This week I attended a Cloudburst ‘Proof of Technology’ day at IBM’s Hursley Labs and I wanted to share my initial thoughts following this chance to play with the appliance. It was a scripted do this, then that set of labs along with some presentations so not necessarily a real tyre kicking but enough for things to click into place and some ideas around its value to form.
Colleagues have already blogged about this new appliance so I’ll keep it simple and liken it to a vending machine for virtualised WAS environments. You pick the one you want, press the button, wait and ta-da out it drops into your private cloud all ready to consume.

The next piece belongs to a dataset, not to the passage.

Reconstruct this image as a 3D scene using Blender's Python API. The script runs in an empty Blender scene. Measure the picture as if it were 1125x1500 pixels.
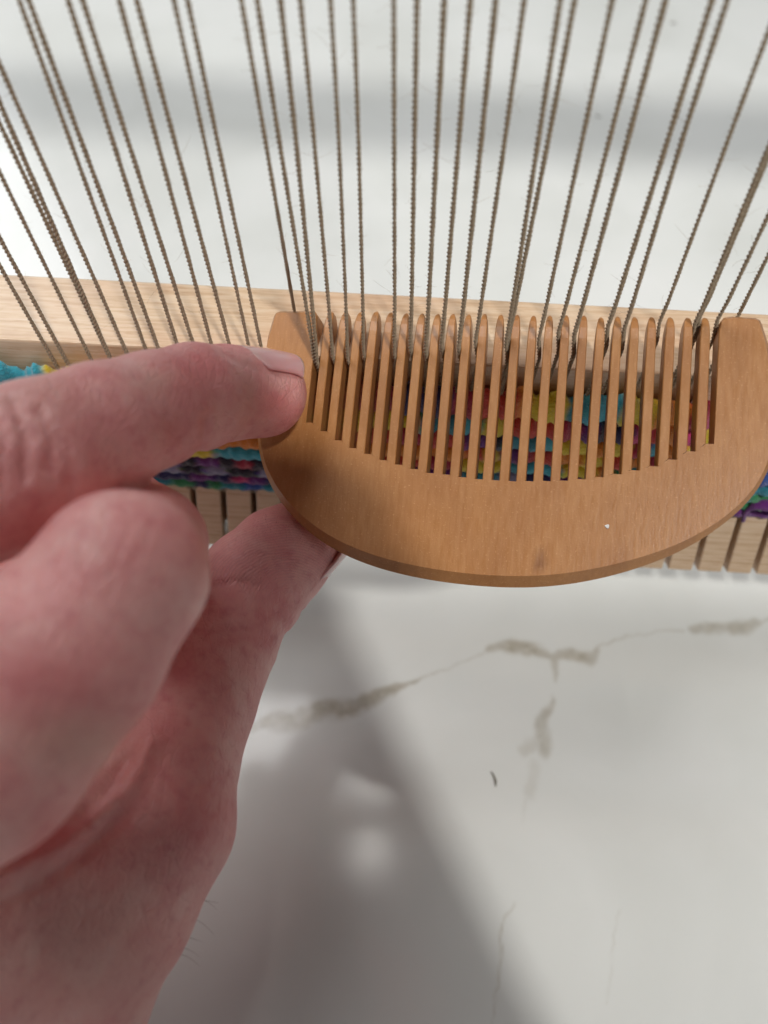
import bpy, bmesh, math, random
import numpy as np
from mathutils import Matrix, Vector

random.seed(7); rng = np.random.default_rng(7)
MM = 0.001
# ------------------------------------------------------------------ camera
F, CX, CY = 1130.0, 562.5, 750.0
H = 202.0                                    # camera height over the table, mm
TH, ROLL, PSI = math.radians(32.216), math.radians(-2.667), math.radians(0.464)
fwd = np.array([0, math.sin(TH), -math.cos(TH)]); right = np.array([1., 0, 0]); down = np.cross(fwd, right)
RM = np.array([math.cos(ROLL)*right + math.sin(ROLL)*down, -math.sin(ROLL)*right + math.cos(ROLL)*down, fwd])
CAMPOS = np.array([0, 0, H])
sc = bpy.context.scene
col = sc.collection
cam_data = bpy.data.cameras.new('camera'); cam = bpy.data.objects.new('camera', cam_data); col.objects.link(cam)
CAMROT = np.array([RM[0], -RM[1], -RM[2]]).T
m = np.eye(4); m[:3, :3] = CAMROT; m[:3, 3] = CAMPOS*MM
cam.matrix_world = Matrix(m.tolist())
cam_data.sensor_fit = 'VERTICAL'; cam_data.sensor_height = 36.0; cam_data.sensor_width = 27.0
cam_data.lens = 36.0*F/1500.0
cam_data.clip_start = 0.004; cam_data.clip_end = 20
cam_data.dof.use_dof = True; cam_data.dof.focus_distance = 0.136; cam_data.dof.aperture_fstop = 13.0
sc.camera = cam
# ------------------------------------------------------------------ world and lamps
w = bpy.data.worlds.new('World'); sc.world = w; w.use_nodes = True
w.node_tree.nodes['Background'].inputs[0].default_value = (0.82, 0.90, 1.0, 1)
w.node_tree.nodes['Background'].inputs[1].default_value = 0.115
AX, AY = 0.22, 0.50                           # key travels left and away from the viewer
def lamp(name, pos, target, size, power, colr, shape='DISK', size_y=None):
    L = bpy.data.lights.new(name, 'AREA'); L.shape = shape; L.size = size*MM
    if size_y: L.size_y = size_y*MM
    L.energy = power; L.color = colr
    o = bpy.data.objects.new(name, L); col.objects.link(o)
    p = Vector([a*MM for a in pos]); t = Vector([a*MM for a in target])
    o.location = p; o.rotation_euler = (t-p).to_track_quat('-Z', 'Y').to_euler()
    return o
kd = np.array([-AX, AY, -1.0]); kd /= np.linalg.norm(kd)
ktar = np.array([20., 90., 90.])
lamp('key_lamp', ktar-kd*2500, ktar, 150, 34, (1.0, 0.975, 0.93))
lamp('overhead_fill', (-600, 480, 1800), (-40, 80, 0), 850, 19.5, (1.0, 0.99, 0.975), 'SQUARE')  # added soft fill from overhead, no such panel is seen
lamp('ceiling_lamp', (4, 316, 1500), (4, 60, 0), 18, 0.75, (1.0, 0.96, 0.9), 'RECTANGLE', 170)
lamp('window_light', (-780, 1100, 820), (-100, 150, 20), 380, 4.0, (0.93, 0.96, 1.0), 'RECTANGLE', 900)
sc.view_settings.view_transform = 'Standard'; sc.view_settings.look = 'None'
sc.view_settings.exposure = -0.06; sc.view_settings.gamma = 1.0; sc.view_settings.use_curve_mapping = False
sc.render.engine = 'CYCLES'; sc.cycles.use_denoising = True
sc.cycles.max_bounces = 6; sc.cycles.use_adaptive_sampling = True; sc.cycles.adaptive_threshold = 0.03

# ------------------------------------------------------------------ helpers
def c2w(P):                                   # camera frame (x right, y down, z forward; mm) -> world mm
    return np.asarray(P) @ RM + CAMPOS
def px2c(px, py, d): return np.array([(px-CX)*d/F, (py-CY)*d/F, d])
def ray(px, py): return np.array([(px-CX)/F, (py-CY)/F, 1.0]) @ RM
BD = np.array([math.cos(PSI), -math.sin(PSI), 0]); BN = np.array([math.sin(PSI), math.cos(PSI), 0])
def on_wall(px, py, y0):
    v = ray(px, py); return v*(y0/(BN@v)) + CAMPOS
def on_table(px, py, z=0.0):
    v = ray(px, py); return v*((z-H)/v[2]) + CAMPOS
def w2px(P):
    q = (np.atleast_2d(P)-CAMPOS) @ RM.T
    return np.c_[CX+F*q[:, 0]/q[:, 2], CY+F*q[:, 1]/q[:, 2]]
def mesh_obj(name, verts, faces, mat, parent=None, smooth=True):
    me = bpy.data.meshes.new(name)
    me.from_pydata((np.asarray(verts)*MM).tolist(), [], [list(f) for f in faces] if not isinstance(faces, np.ndarray) else faces.tolist())
    if smooth: me.polygons.foreach_set('use_smooth', [True]*len(me.polygons))
    me.update()
    if mat: me.materials.append(mat)
    o = bpy.data.objects.new(name, me); col.objects.link(o)
    if parent: o.parent = parent
    return o
def attr(o, name, vals):
    a = o.data.attributes.new(name, 'FLOAT', 'POINT'); a.data.foreach_set('value', np.asarray(vals, np.float32))
def cattr(o, name, rgb):
    a = o.data.attributes.new(name, 'FLOAT_COLOR', 'POINT')
    v = np.ones((len(rgb), 4), np.float32); v[:, :3] = rgb; a.data.foreach_set('color', v.ravel())
def empty(name, label, cat, loc=(0, 0, 0), group=None):
    o = bpy.data.objects.new(name, None); col.objects.link(o); o.empty_display_size = 0.01
    o.location = [a*MM for a in loc]; o['label'] = label; o['category'] = cat
    if group: o['group'] = group
    return o
def srgb(r, g, b): return tuple(((c/255)/12.92 if c/255 <= .04045 else ((c/255+.055)/1.055)**2.4) for c in (r, g, b))
def box_verts(x0, x1, y0, y1, z0, z1, b=0.4):
    """a box in board axes with small chamfers -> verts, faces"""
    bm = bmesh.new(); bmesh.ops.create_cube(bm, size=1)
    for v in bm.verts:
        v.co = Vector(((x0+x1)/2+v.co.x*(x1-x0), (y0+y1)/2+v.co.y*(y1-y0), (z0+z1)/2+v.co.z*(z1-z0)))
    if b: bmesh.ops.bevel(bm, geom=bm.edges[:], offset=b, segments=2, profile=.5, affect='EDGES')
    bm.verts.index_update()
    V = [tuple(v.co) for v in bm.verts]; Fc = [[v.index for v in f.verts] for f in bm.faces]; bm.free()
    return np.array(V), Fc
def board2w(P): P = np.asarray(P); return P[:, :1]*BD + P[:, 1:2]*BN + P[:, 2:3]*np.array([0, 0, 1.])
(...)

Its on-demand nature makes this compelling. Having spent significant periods of time creating virtual environments to play with various products this appeals to my fast food, consumer tendencies and although today it’s only WAS HV edition, DB2 HV is days away with Process and Portal Server HV editions following later.
Let’s imagine you are running WAS, have a number of servers that you are trying to maximise your investment in with a little virtualised sharing of hardware and you want clean, controlled dev and test environments to be simply and repeatably rolled out on demand and torn down when not required, with little fuss. You deploy the environment when you need to use it and when done tear it down. It doesn’t have to sit there consuming resources for any longer than the time you actually need it because when you do need it again you can faithfully recreate it. You can timebox the period that your environment is available and if this period is not extended, your environment is removed.
Thats what you get with this, and it’s so simple you can empower anyone who genuinely requires this level of access and automation to potentially remove a period of let’s be honest, faffing around to aquire the environment which could save huge amounts of time and money. There’s no elasticity, you pick your pattern and if you have 2 nodes that’s your lot. Cloudburst does do some monitoring but it’s not going to give you any more nodes when things are maxing out. It really is simple though.
It’s going to cost you, but nowhere near what you would spend scripting this level of automation and control and IBM are funding the ongoing development and maintenance costs with version 1.1 of the firmware coming so soon you can smell it and 2.0 well on the way.
Does it need to be a hardware appliance, I’m not sure but it is and its available today, in purple. Which must have upset the DataPower guys who already have a purple box in the form of the XB60 B2B appliance. So if you have both don’t rack them up too close together or you just know one day, someone is going to unplug the wrong one.
Is it possible to be brainwashed in a day? Possibly but I believe that if you have an investment in WAS you should have a look this appliance and what it brings to the table. Give us a call and we can put you in touch with a man who has one in a flight case with a pair of servers attached (he brings his own cloud!). He’ll come and see you, let you have a go and you can decide for yourself.
November 15, 2009 at 7:40 pm
Thanks Richard. Do you know what features v1.1 and v2.0 are bringing (and why)? What are the focus areas for these releases?
November 17, 2009 at 4:56 pm
Funny you should ask.
The official release for 1.1 is out today and can be found at http://www.ibm.com/common/ssi/rep_ca/1/897/ENUS109-731/ENUS109-731.PDF
More infomation about WAS HV on AIX can be found at http://www.ibm.com/common/ssi/rep_ca/8/897/ENUS209-388/ENUS209-388.PDF
I expect to see information about DB2 HV very soon
November 16, 2009 at 2:19 pm
Good post Richard: now I feel like I have wasted time writing up my post.
On the plus side, your post is better than what I wrote
Following on from both this, and Robin’s post… a key enabler is the hyperviser edition (HV) of the WAS ND product, and the facts that:
– both the underlying SUSE Enterprise Linux, and the WAS ND install are tuned & optimised for each other.
– IBM have done a deal with Novell so that no additional license is required for SLES.
– The HV edition is available indepedantly of the Cloudburst device.
I will be pushing the WebSphere practice to use the HV editions of any IBM products, if they are available.